AAA Life Implements Cognos Budgeting And Forecasting Tools

Sarbanes-Oxley compliance drives need to improve and automate internal financial controls.

Steven Marlin, Contributor

May 10, 2005

2 Min Read

AAA Life Insurance Co., a $1.1 billion-asset subsidiary of the American Automobile Association, has tapped Cognos Planning software to enable speedy access to integrated data and to create up-to-date performance reports.

About 80% of the budgeting and planning process at AAA Life now goes toward data collection, and only 20% to analysis; the Cognos Inc. system will reverse that, CFO Jay DuBose says.

Cognos Planning, which is scheduled to go live Aug. 1, will give AAA Life greater visibility into its financial and performance data, including sales, servicing, and production information. It will also eliminate a manual, error-prone data-collection process. "We needed a product that could manage data across the organization and allow information to be more easily shared," DuBose says.

With sales growing at a 15% to 20% annual clip, AAA Life needed an analytical tool to match expected expenses with sales. "It's imperative that we be able to control expenses," DuBose says. The Cognos system "gives us much greater analytical insight into projecting expenses based on sales levels." The company also plans to deploy the software in its financial-reporting process; that effort will get under way over the next several months, DuBose says.
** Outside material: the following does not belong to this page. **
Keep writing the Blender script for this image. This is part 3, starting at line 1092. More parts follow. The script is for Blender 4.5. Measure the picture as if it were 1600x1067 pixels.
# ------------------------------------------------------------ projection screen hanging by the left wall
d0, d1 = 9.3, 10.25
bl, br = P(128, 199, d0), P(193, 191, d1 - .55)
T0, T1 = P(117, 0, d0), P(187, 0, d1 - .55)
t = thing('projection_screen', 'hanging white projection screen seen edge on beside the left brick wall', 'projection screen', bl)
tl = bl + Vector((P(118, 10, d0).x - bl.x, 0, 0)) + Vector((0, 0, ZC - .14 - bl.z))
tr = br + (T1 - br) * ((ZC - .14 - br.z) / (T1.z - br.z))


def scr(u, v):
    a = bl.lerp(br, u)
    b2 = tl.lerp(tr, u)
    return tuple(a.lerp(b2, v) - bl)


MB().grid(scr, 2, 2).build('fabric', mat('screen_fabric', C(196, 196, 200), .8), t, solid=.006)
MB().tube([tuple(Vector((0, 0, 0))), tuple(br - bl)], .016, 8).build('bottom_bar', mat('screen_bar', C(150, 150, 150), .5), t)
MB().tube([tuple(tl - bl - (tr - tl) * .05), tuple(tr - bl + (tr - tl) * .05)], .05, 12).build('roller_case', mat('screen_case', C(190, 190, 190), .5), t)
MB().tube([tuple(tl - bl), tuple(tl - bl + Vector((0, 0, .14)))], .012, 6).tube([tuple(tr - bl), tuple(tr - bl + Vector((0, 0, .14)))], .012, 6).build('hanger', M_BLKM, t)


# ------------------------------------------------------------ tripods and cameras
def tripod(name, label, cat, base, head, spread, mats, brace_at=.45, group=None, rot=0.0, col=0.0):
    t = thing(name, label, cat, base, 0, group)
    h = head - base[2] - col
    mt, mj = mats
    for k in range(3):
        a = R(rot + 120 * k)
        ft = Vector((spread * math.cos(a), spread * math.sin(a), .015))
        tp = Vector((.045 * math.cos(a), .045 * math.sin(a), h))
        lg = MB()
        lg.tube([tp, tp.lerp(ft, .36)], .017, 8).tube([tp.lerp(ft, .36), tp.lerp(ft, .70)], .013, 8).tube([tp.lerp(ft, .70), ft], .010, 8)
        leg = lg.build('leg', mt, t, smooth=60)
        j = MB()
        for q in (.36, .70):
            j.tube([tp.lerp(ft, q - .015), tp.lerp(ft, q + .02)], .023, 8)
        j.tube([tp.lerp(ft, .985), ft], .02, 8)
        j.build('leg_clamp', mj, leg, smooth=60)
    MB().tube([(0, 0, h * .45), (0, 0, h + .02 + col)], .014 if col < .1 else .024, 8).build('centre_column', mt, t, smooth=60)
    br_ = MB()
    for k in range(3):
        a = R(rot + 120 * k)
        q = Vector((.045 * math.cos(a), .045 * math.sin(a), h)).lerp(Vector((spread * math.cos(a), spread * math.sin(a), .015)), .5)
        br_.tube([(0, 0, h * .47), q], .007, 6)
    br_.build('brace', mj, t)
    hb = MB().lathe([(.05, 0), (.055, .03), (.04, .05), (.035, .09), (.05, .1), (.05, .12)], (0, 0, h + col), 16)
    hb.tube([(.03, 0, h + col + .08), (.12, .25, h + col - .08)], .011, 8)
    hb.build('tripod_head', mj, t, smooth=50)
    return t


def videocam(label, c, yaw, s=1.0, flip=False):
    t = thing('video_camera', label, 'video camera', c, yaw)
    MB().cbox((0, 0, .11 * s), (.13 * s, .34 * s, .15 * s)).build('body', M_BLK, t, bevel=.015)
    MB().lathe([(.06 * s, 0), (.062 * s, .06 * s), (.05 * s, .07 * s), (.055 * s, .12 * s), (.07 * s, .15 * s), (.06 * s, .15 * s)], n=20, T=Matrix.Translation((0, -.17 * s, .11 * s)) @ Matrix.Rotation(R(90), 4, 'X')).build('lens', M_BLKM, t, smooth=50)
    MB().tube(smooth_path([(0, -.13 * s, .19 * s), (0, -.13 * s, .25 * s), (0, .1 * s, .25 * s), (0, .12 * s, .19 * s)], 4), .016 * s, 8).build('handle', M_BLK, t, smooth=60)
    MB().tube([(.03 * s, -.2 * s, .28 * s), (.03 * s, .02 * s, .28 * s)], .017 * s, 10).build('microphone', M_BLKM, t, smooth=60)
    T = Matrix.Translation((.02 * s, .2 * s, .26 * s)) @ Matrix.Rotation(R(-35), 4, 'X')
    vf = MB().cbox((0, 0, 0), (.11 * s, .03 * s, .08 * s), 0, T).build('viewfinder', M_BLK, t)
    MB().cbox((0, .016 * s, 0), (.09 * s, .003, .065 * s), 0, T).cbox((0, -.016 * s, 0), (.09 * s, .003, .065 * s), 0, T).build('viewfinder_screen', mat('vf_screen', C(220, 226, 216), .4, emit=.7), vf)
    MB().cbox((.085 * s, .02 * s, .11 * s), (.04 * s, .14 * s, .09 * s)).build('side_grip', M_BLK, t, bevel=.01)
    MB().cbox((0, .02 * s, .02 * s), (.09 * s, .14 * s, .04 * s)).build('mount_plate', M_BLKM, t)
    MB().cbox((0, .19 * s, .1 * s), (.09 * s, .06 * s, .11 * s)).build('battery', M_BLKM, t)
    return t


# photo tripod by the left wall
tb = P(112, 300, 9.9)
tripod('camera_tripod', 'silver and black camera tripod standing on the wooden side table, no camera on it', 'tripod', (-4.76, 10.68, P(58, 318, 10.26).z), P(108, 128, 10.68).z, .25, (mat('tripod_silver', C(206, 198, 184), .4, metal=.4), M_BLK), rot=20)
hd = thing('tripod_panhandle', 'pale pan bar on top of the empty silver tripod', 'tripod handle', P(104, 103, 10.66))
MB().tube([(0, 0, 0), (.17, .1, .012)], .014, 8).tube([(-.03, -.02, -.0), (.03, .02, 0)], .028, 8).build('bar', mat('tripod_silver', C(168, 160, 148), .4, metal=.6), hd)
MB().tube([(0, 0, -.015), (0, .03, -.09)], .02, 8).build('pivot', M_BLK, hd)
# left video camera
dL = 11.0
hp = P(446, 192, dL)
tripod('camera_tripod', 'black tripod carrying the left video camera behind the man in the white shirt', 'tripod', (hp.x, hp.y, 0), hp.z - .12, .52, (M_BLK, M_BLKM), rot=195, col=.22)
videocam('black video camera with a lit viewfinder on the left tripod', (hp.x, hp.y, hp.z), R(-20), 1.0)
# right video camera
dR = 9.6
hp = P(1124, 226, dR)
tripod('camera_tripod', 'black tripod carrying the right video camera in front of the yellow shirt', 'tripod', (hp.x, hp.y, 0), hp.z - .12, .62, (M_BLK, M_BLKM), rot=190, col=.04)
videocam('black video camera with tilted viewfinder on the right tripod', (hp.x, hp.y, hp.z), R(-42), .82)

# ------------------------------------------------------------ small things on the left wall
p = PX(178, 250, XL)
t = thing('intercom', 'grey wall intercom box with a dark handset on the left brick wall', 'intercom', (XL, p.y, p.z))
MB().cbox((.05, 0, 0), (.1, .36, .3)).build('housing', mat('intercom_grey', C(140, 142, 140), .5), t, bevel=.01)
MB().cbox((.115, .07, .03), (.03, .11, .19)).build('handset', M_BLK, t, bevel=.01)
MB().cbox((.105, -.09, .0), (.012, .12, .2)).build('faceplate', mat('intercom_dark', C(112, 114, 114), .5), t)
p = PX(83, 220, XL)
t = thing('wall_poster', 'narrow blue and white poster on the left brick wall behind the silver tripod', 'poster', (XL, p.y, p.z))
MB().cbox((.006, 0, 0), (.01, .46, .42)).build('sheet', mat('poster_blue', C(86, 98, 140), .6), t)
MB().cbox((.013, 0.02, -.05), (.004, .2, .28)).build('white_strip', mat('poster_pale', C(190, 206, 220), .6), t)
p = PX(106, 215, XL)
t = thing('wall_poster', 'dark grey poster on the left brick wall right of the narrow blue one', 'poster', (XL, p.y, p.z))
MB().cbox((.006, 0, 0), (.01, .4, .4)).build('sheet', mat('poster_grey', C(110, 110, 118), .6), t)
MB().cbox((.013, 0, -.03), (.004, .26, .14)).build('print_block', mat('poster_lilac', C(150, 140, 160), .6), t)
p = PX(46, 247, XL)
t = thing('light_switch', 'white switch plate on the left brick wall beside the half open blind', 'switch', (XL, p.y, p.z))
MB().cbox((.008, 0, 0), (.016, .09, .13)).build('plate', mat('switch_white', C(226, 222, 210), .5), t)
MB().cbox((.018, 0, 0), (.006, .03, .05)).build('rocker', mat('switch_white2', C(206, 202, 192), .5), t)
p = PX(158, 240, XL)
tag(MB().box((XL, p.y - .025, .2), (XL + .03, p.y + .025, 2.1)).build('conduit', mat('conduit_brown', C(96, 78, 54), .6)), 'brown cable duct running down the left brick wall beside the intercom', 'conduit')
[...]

Like many companies, AAA Life relies on Excel spreadsheets and Accel databases to prepare its financial statements. In order to meet the Sarbanes-Oxley Act's section 404, which requires management to attest to the effectiveness of internal controls, the company needed a more systematic process. "A lot of [the decision] to go with Cognos was driven by Sarbanes-Oxley," DuBose says. "We were spending a lot of time manually testing and validating controls. With Cognos, those processes are automated."

AAA Life isn't alone. Companies that heavily depend on spreadsheets for closing their financial books take longer to prepare financial statements. In a study released last month, Ventana Research found that 49% of companies that sparingly used spreadsheets were able to perform their monthly close in four or fewer business days, compared with only 27% of heavy spreadsheet users.